Ты помрачнел, но молчал. Когда мы вошли в этот зал, притихшие дети уже выстроились вдоль стен. Прямо перед ними на пьедестале лежала под стеклом посмертная маска Ленина и его гипсовые руки. Кругом стояли траурные венки, приспущенные знамена с черным крепом, на стендах многочисленные газеты с черной каймой, три фотографии похорон. Потрясенные дети с испугом смотрели на маску вождя. Для большинства это была первая встреча с образом мертвого человека. У входа вместе с нами стояла кучка родителей. Так простояли мы долго. Оказывается, руководители музея, узнав о появлении Назыма Хикмета, позвонили на Центральное телевидение, и все началось только после приезда кинооператора. Ты очень хорошо поговорил с ребятами, рассказал, как впервые увидел Москву, какой она была веселой. Рассказал о детях Турции, попросил:– Дружите с людьми земли, на каком бы языке они ни говорили.
В результате праздник все-таки состоялся.

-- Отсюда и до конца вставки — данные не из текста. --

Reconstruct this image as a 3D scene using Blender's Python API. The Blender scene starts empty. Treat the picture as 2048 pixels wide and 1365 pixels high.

Мы вышли из музея и остановились пораженные: хмурый день разгулялся. Ярко, словно по заказу светило солнце. В Москву пришла весна. Кругом текли ручьи, капало с крыш, синело над Кремлем высокое небо. Ты распахнул пальто, сдвинул кепку на затылок, расстегнул голубое пальтишко Анюты и высвободил ее алый шелковый галстук. Ты чувствовал, что в эти мгновенья ей хотелось показать свой галстук всей Москве. Кругом все кипело людьми, двигалось, ехало, и нам стало весело среди толкающихся прохожих.